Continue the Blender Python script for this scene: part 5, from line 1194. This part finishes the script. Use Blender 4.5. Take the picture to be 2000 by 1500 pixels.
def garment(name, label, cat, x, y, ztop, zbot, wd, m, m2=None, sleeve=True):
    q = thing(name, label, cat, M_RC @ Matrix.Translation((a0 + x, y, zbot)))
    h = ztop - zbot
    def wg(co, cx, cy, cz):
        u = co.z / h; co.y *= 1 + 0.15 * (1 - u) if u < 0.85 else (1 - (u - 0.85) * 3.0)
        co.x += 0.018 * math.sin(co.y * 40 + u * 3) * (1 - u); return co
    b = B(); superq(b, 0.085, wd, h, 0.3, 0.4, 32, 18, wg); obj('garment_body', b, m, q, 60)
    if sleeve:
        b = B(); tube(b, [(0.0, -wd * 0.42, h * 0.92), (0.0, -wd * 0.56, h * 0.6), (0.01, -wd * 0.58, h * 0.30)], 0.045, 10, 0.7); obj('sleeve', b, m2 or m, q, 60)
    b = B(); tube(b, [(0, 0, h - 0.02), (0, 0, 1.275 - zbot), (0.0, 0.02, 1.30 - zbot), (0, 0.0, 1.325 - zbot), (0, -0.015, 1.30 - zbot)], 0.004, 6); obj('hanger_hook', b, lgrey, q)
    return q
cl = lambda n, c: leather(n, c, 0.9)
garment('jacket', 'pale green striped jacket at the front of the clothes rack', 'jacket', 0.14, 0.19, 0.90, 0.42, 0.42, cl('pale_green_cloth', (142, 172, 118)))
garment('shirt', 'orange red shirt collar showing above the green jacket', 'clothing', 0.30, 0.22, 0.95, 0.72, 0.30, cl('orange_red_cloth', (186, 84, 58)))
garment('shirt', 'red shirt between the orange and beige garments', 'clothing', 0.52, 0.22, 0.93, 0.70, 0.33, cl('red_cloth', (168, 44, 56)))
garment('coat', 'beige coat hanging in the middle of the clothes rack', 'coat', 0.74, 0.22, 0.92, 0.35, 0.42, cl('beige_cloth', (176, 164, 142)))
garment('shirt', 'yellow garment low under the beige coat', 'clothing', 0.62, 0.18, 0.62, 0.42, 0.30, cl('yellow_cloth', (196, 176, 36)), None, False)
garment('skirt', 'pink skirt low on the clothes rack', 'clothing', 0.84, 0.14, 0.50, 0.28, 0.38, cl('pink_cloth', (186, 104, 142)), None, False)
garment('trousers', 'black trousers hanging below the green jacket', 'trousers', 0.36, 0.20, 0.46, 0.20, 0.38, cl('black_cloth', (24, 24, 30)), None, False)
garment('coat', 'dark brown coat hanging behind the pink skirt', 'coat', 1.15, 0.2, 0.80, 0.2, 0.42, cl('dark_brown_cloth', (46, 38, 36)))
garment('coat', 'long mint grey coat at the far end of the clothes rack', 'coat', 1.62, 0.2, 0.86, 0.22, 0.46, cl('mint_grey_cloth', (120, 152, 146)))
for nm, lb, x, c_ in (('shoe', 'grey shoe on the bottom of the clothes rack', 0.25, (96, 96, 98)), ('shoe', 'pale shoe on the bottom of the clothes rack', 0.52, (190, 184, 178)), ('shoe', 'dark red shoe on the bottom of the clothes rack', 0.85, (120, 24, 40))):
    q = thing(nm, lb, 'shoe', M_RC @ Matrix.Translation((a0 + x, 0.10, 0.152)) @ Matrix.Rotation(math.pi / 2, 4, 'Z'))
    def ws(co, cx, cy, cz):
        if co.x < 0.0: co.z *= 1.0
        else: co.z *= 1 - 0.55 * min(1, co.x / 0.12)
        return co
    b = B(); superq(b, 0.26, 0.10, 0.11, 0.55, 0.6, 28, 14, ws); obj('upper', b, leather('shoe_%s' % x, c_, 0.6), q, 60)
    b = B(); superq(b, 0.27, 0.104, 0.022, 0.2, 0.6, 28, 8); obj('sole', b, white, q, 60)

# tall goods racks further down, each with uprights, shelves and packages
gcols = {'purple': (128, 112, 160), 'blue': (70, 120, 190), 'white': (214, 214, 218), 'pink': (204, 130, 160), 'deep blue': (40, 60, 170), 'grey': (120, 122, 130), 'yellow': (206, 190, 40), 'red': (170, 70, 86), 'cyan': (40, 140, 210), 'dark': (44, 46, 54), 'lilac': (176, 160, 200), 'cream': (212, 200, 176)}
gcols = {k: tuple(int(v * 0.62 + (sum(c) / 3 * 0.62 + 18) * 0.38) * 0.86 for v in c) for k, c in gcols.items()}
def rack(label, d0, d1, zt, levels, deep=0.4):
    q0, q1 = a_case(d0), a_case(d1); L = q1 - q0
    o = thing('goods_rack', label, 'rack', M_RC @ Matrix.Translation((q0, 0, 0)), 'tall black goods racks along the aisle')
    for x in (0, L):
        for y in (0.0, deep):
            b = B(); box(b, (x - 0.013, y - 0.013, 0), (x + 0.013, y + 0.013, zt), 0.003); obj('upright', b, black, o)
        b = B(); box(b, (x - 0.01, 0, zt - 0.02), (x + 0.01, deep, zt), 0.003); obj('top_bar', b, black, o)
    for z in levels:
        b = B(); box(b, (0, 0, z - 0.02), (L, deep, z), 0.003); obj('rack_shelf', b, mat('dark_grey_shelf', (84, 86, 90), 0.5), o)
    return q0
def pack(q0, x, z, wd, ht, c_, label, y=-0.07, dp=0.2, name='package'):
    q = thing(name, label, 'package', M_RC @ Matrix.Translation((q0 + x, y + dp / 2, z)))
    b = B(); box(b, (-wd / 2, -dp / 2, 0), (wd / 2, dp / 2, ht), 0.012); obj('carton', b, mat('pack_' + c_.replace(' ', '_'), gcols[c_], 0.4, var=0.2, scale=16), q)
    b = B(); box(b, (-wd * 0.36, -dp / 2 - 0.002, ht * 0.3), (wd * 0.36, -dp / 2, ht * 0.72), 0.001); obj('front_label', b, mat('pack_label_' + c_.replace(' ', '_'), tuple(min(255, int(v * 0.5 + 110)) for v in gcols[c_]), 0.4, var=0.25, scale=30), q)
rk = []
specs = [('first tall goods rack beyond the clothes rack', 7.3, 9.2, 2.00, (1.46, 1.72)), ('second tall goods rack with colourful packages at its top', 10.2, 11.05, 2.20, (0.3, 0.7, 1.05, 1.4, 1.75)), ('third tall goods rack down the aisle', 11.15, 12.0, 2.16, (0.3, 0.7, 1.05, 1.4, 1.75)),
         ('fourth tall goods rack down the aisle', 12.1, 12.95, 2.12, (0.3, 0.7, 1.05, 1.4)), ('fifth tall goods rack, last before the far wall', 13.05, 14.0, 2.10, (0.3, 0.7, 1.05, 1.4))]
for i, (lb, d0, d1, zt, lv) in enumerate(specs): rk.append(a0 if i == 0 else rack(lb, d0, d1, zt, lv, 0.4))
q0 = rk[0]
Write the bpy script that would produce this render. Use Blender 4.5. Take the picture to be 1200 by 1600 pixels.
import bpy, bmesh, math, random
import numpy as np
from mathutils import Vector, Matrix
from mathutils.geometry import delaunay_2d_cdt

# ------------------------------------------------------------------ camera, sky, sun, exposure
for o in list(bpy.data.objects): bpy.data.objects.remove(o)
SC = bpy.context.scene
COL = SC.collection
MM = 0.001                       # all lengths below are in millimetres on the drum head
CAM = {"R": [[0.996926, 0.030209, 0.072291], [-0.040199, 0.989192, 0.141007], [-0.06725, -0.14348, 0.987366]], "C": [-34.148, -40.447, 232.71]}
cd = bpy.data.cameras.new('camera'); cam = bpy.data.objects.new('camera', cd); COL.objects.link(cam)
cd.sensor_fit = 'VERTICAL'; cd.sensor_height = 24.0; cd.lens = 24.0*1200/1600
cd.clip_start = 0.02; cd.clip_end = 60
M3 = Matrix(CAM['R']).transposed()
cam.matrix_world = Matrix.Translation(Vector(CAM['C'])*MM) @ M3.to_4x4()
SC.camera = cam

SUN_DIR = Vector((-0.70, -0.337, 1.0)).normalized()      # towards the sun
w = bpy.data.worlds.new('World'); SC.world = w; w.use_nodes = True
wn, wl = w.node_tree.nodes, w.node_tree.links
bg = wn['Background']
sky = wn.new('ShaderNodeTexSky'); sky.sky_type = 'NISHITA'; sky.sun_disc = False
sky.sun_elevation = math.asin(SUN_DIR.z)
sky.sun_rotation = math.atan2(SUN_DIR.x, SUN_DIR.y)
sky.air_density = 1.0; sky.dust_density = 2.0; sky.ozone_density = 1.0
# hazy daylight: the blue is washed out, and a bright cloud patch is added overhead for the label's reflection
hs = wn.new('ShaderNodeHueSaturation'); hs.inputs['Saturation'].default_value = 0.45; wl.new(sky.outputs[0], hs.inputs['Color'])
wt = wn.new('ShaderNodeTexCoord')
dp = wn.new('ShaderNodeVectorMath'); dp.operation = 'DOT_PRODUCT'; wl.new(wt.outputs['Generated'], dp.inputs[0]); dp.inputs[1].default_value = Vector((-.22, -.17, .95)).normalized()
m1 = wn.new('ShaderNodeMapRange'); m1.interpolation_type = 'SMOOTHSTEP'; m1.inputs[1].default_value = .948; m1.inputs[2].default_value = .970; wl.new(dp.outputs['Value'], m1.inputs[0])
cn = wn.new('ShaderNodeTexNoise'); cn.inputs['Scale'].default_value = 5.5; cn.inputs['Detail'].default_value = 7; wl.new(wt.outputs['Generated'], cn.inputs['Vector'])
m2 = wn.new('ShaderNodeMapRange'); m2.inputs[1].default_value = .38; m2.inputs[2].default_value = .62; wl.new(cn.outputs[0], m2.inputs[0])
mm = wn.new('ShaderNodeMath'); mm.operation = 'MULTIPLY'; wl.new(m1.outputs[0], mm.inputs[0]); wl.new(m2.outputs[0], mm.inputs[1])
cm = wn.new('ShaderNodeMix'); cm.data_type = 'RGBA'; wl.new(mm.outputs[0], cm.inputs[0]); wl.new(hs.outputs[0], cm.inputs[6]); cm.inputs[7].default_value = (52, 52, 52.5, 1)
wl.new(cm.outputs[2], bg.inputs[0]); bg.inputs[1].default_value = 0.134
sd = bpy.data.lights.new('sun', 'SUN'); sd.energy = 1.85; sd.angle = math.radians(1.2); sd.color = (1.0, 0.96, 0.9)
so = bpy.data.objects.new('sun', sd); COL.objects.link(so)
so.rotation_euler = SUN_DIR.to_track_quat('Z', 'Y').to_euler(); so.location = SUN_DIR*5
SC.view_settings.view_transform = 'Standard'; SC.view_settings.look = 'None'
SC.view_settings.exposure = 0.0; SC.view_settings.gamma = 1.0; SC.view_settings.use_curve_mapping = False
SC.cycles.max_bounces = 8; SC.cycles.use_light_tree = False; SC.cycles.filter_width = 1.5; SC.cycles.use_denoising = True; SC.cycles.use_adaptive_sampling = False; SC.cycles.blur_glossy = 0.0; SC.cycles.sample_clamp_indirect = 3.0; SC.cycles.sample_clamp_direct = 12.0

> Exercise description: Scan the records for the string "Take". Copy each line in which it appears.

> Task output:
Continue the Blender Python script for this scene: part 5, from line 1194. This part finishes the script. Use Blender 4.5. Take the picture to be 2000 by 1500 pixels.
Write the bpy script that would produce this render. Use Blender 4.5. Take the picture to be 1200 by 1600 pixels.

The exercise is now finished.